Originally posted by: SystemAdmin
You will most probably get the -1 basis status only if there is no basis at all (in which case all variables would have basis status -1). This is the case if you did not solve the problem, or if you have solved it with barrier but without crossover.
If you start from an optimal basis and then add new columns, you would typically reoptimize using the
primal simplex algorithm. This is because the old basis is still primal feasible when you add new columns, but no longer dual feasible. The dual simplex algorithm would need to go into phase 1 again in this situation, which potentially could lead you pretty far away from primal feasibility, which then has to be recovered again in phase 2. But of course, this is just a general comment and it could be that for your particular problem instance dual simplex is the better choice. Note also that for a number of column generation problems it is the best choice to use barrier (without crossover!) for all LP solves, even though barrier cannot benefit from warm starts. This is because barrier produces a central solution on the optimal face and thus tends to not jump around in the (dual) solution space with consecutive solutions. This often helps to mitigate the tailing-off effect that you often see with column generation.

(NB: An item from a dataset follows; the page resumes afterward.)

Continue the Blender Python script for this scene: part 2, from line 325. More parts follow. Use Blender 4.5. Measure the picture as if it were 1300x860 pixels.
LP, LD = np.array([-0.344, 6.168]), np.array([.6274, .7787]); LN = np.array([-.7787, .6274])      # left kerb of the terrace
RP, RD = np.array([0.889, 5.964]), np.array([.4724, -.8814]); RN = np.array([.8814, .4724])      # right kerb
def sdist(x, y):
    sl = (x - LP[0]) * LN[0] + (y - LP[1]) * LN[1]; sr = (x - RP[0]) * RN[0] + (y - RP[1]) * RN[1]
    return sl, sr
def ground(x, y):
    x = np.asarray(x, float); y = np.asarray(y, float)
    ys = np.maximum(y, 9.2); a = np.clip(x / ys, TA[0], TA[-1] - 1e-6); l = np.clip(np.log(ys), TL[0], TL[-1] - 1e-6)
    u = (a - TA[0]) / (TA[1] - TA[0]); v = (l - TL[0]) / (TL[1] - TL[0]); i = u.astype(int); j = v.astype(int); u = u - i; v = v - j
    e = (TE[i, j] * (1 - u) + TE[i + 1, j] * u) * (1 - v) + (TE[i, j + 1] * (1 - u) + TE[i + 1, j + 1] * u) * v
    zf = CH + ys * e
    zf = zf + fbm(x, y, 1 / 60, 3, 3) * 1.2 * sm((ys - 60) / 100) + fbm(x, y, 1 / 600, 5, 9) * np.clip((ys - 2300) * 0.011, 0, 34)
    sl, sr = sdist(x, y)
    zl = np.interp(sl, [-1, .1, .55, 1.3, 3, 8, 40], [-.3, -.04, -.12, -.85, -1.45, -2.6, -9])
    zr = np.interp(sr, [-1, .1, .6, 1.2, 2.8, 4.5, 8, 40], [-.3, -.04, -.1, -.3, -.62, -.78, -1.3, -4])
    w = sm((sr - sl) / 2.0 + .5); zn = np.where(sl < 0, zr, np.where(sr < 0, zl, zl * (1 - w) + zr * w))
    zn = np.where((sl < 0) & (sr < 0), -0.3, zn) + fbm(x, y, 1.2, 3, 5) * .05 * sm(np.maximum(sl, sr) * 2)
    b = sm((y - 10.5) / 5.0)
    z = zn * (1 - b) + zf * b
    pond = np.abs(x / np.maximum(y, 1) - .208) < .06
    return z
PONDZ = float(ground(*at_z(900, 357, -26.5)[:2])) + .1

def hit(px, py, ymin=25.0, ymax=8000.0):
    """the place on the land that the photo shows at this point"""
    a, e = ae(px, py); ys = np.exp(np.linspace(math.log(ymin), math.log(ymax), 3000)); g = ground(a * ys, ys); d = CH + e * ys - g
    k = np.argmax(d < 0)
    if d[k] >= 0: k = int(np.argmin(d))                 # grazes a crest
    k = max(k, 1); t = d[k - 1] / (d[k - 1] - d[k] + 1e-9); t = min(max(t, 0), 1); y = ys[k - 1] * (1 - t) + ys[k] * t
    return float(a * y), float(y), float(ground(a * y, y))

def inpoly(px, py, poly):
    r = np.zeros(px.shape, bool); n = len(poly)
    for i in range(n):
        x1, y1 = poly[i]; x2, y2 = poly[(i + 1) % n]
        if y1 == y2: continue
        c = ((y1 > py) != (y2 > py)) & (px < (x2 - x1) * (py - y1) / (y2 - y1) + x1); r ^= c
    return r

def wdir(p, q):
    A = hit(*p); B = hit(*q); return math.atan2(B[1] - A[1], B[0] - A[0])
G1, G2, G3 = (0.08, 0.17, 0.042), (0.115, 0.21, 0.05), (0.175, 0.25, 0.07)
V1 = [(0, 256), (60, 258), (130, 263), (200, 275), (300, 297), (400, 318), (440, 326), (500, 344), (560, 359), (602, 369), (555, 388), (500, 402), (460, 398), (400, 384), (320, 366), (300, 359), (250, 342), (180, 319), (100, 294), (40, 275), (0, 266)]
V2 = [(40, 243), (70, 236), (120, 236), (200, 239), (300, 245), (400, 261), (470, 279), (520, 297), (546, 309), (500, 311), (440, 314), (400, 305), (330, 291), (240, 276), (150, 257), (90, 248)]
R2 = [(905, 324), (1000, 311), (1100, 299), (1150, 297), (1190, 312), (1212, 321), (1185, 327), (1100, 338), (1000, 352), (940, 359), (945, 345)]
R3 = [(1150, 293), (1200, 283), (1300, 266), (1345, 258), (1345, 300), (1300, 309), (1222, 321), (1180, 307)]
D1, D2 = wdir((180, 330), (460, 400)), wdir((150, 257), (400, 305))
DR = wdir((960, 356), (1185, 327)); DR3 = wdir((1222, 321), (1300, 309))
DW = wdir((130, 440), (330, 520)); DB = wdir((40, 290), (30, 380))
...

After solving your LP, it should be possible to remove all variables with basis status 0 (provided that the lower bound is zero for all of them) and all rows with basis status 1, and then solve the model again to get the same optimal objective value (maybe a different solution vector, if you start from scratch).
Are you saying that the full problem has 55k variables, and because the solve times are too large you are trying to use a column generation approach? I do not think that this is useful. Basically, what your pricing algorithm has to do is exactly the same calculation that CPLEX would internally do for the existing columns. So, using a column generation approach here just means to reduce the options that CPLEX has for pivoting. The run-time fo the linear system solves depend more on the number of rows than the number of columns. So, maybe it would be better to use a row generation approach? But even this, I doubt that it will help much. Of course, if you can (because of your knowledge about the problem) identify in advance a large set of rows that is very unlikely to be active in an optimal solution, then row generation (i.e., cutting plane separation) would be a viable option.